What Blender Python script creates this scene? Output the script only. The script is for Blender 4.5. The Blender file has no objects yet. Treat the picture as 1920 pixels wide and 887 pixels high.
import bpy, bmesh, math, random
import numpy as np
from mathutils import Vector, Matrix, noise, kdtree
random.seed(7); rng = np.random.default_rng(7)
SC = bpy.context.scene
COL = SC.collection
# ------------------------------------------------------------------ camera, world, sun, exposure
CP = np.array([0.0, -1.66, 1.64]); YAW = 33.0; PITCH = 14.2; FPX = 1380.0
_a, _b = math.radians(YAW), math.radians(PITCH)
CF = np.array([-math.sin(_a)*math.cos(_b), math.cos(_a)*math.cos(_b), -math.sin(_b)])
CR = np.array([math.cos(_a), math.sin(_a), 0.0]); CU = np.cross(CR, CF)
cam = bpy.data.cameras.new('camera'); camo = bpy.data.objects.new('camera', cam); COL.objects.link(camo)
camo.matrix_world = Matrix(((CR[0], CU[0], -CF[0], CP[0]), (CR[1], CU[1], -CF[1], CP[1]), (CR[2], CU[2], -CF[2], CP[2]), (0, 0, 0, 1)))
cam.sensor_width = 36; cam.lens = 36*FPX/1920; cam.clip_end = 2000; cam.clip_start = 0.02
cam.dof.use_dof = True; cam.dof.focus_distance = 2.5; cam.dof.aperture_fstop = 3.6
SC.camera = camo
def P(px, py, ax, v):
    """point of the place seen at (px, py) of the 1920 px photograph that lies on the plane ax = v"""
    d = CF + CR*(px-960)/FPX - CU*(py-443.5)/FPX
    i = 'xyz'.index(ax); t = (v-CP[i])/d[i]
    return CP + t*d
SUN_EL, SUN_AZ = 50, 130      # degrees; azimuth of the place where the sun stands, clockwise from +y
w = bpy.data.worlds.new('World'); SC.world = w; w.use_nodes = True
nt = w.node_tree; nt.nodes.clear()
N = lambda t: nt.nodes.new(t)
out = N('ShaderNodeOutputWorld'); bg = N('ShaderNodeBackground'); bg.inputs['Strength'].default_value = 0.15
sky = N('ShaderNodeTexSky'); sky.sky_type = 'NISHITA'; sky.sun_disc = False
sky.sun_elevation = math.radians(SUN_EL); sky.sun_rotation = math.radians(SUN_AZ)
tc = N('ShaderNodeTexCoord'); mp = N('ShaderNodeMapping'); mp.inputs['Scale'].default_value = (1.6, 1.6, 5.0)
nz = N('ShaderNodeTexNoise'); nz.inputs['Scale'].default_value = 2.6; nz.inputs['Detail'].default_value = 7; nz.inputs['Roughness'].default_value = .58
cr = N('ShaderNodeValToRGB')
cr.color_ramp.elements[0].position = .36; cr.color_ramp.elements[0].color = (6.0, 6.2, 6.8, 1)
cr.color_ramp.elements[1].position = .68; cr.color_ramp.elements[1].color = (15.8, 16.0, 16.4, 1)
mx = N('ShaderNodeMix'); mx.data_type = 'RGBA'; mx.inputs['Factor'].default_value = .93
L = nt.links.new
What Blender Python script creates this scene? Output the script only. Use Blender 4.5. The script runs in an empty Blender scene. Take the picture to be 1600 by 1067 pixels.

=======

▸ **EXERCISE DETAILS**
Transcribe the data above in full, exactly.

▸ **CORRECT ANSWER**
What Blender Python script creates this scene? Output the script only. The script is for Blender 4.5. The Blender file has no objects yet. Treat the picture as 1920 pixels wide and 887 pixels high.
import bpy, bmesh, math, random
import numpy as np
from mathutils import Vector, Matrix, noise, kdtree
random.seed(7); rng = np.random.default_rng(7)
SC = bpy.context.scene
COL = SC.collection
# ------------------------------------------------------------------ camera, world, sun, exposure
CP = np.array([0.0, -1.66, 1.64]); YAW = 33.0; PITCH = 14.2; FPX = 1380.0
_a, _b = math.radians(YAW), math.radians(PITCH)
CF = np.array([-math.sin(_a)*math.cos(_b), math.cos(_a)*math.cos(_b), -math.sin(_b)])
CR = np.array([math.cos(_a), math.sin(_a), 0.0]); CU = np.cross(CR, CF)
cam = bpy.data.cameras.new('camera'); camo = bpy.data.objects.new('camera', cam); COL.objects.link(camo)
camo.matrix_world = Matrix(((CR[0], CU[0], -CF[0], CP[0]), (CR[1], CU[1], -CF[1], CP[1]), (CR[2], CU[2], -CF[2], CP[2]), (0, 0, 0, 1)))
cam.sensor_width = 36; cam.lens = 36*FPX/1920; cam.clip_end = 2000; cam.clip_start = 0.02
cam.dof.use_dof = True; cam.dof.focus_distance = 2.5; cam.dof.aperture_fstop = 3.6
SC.camera = camo
def P(px, py, ax, v):
    """point of the place seen at (px, py) of the 1920 px photograph that lies on the plane ax = v"""
    d = CF + CR*(px-960)/FPX - CU*(py-443.5)/FPX
    i = 'xyz'.index(ax); t = (v-CP[i])/d[i]
    return CP + t*d
SUN_EL, SUN_AZ = 50, 130      # degrees; azimuth of the place where the sun stands, clockwise from +y
w = bpy.data.worlds.new('World'); SC.world = w; w.use_nodes = True
nt = w.node_tree; nt.nodes.clear()
N = lambda t: nt.nodes.new(t)
out = N('ShaderNodeOutputWorld'); bg = N('ShaderNodeBackground'); bg.inputs['Strength'].default_value = 0.15
sky = N('ShaderNodeTexSky'); sky.sky_type = 'NISHITA'; sky.sun_disc = False
sky.sun_elevation = math.radians(SUN_EL); sky.sun_rotation = math.radians(SUN_AZ)
tc = N('ShaderNodeTexCoord'); mp = N('ShaderNodeMapping'); mp.inputs['Scale'].default_value = (1.6, 1.6, 5.0)
nz = N('ShaderNodeTexNoise'); nz.inputs['Scale'].default_value = 2.6; nz.inputs['Detail'].default_value = 7; nz.inputs['Roughness'].default_value = .58
cr = N('ShaderNodeValToRGB')
cr.color_ramp.elements[0].position = .36; cr.color_ramp.elements[0].color = (6.0, 6.2, 6.8, 1)
cr.color_ramp.elements[1].position = .68; cr.color_ramp.elements[1].color = (15.8, 16.0, 16.4, 1)
mx = N('ShaderNodeMix'); mx.data_type = 'RGBA'; mx.inputs['Factor'].default_value = .93
L = nt.links.new
What Blender Python script creates this scene? Output the script only. Use Blender 4.5. The script runs in an empty Blender scene. Take the picture to be 1600 by 1067 pixels.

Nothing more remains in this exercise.